Notre pays joue aussi un rôle de premier plan dans la mise en place d’un appareil policier et judiciaire dans les territoires palestiniens. Ainsi, nous participons à la formation d’agents de police et à la construction de prisons. Tant les Palestiniens que les Israéliens ont tout intérêt à la mise sur pied d’un secteur de sécurité palestinien qui fonctionne mieux.
L’Union pour la Méditerranée se fixe pour objectif la mise en œuvre d’un partenariat renforcé. Quel sera, monsieur le ministre l’apport des Pays-Bas ?
Dans un monde où les États sont de plus en plus interdépendants, la coopération s’impose plus que jamais.

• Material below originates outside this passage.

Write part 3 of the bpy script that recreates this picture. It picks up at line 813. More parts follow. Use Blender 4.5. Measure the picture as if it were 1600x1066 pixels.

A cet égard, l’Union pour la Méditerranée a une carte importante à jouer, car elle donnera, selon moi, un nouvel élan à la coopération entre l’Europe et les pays du Bassin méditerranéen.
L’intérêt de l’UPM, c’est qu’elle œuvrera à des projets communs qui aboutiront à des changements et à des améliorations particulièrement visibles et dont l’impact sur la vie quotidienne de nos citoyens sera considérable. Dans des domaines comme l’eau, l’énergie, la lutte contre la criminalité, le développement durable et le respect des droits de l’Homme, nous pouvons faire la différence ensemble.
Le respect des droits de l’Homme est l’une de mes priorités. Ils s’appliquent à tous, toujours et partout. Ni la lutte contre le terrorisme ni la religion, la culture ou la tradition ne peuvent justifier la violation de ces droits universels. Pour cette raison, j’estime qu’il est important qu’ils figurent au rang des priorités de l’Union pour la Méditerranée. Selon moi, le dialogue sur les droits de l’Homme s’inscrit dans le cadre des relations que nous entretenons. Les Pays-Bas soutiendront volontiers l’Algérie dans ce domaine.
Au sein de l’Union pour la Méditerranée, les Pays-Bas tiennent aussi à privilégier la coopération dans le domaine de l’eau. La répartition de cette ressource est en effet étroitement liée à la stabilité dans la région. Nous disposons d’une grande expérience, que nous mettrons volontiers à profit, en matière de traitement des eaux usées et de dessalement de l’eau de mer.
C’est dans cet esprit que nous organiserons prochainement un colloque sur la gestion intégrée de l’eau.